Fifth Circuit panel rejects claims of unconstitutional or unreasonable trial penalty at sentencing

A Fifth Circuit panel ruling today addresses, but ultimately rejects, a white-collar defendant's claim that "her sentence should be vacated because it was the result of an unconstitutional 'trial penalty' — a punishment for choosing to exercise her right to stand trial instead of pleading guilty." US v. Gozes-Wagner, No. 19-20157 (5th Cir. Sept. 28, 2020) (available here).  Because I helped with an amicus brief in the case, I will not comment extensively beyond recommending the opinion be read in full and highlighting these passages (with footnotes and cites removed):

Here, however, Gozes-Wagner and Voronov were ultimately charged with different crimes that carried different statutory maximum sentences.  Although they may have participated similarly in the conspiracy, our job is not to look at their two sentences and decide whether we think Voronov and Gozes-Wagner should have been punished more equally based on their conduct.  Instead, our duty is to determine whether the district court sentenced Gozes-Wagner more harshly than it otherwise would have because she went to trial instead of pleading guilty.  And on this record, we cannot say that it did...
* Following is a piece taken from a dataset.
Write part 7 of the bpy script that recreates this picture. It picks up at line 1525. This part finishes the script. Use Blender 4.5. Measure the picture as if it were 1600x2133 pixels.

For example, if the district court plainly stated that it was punishing the defendant more severely than it otherwise would because she went to trial, that would clearly amount to a constitutional violation even absent a comparison to others similarly situated to the defendant. But that did not happen here.

We recognize that most — if not all — cases will not be so cut-and-dried, and that a defendant’s constitutional rights may be violated even absent such an explicit statement.  In those cases, it is the comparison to others that necessarily sheds light on whether a constitutional violation occurred.  If the only meaningful difference between defendants was that one went to trial and the others did not, and the trial-standing defendant received a much more severe sentence than the pleading defendants, it could very well be the case that vacatur of the sentence will be required on trial penalty grounds.  But a defendant who cooperates with the Government is not similarly situated to one who refuses to do so.  Nor are defendants similarly situated when they are convicted under different statutes that carry different maximum sentences.  If the case were otherwise, we would be holding that the Constitution mandates that defendants convicted of committing different crimes be sentenced similarly if the conduct underling those convictions is similar.  We see no such mandate in the Constitution or in the Due Process caselaw addressing claims like Gozes-Wagner’s.

I cannot help noting that, though nothing "in the Constitution or in the Due Process caselaw" may speak to sentencing disparities, Congress expressly instructed sentencing judges, in 18 USC 3553(a)(6), to consider "the need to avoid unwarranted sentence disparities among defendants with similar records who have been found guilty of similar conduct."  And the sentencing judge in this case knew that defendant Voronov (who "participated similarly in the conspiracy") faced a 5-year maximum sentence after pleading guilty, but he still gave Gozes-Wagner a sentence of 20 years.  That served as one basis for arguing that this sentence was unreasonable even if not unconstitutional, but the Fifth Circuit panel was ultimately unmoved on reasonableness arguments:

Nothing in the record suggests that the court went out of its way to punish Gozes-Wagner for going to trial. To the contrary, when presented with arguments that she was similarly situated to her co-defendants, the district court correctly pointed out that for various reasons, including the fact that her co-conspirators pleaded guilty to charges carrying lower maximum sentences, she was not similarly situated to them at sentencing. The record does not reflect a clear error of judgment in the district court’s balancing of the § 3553(a) factors.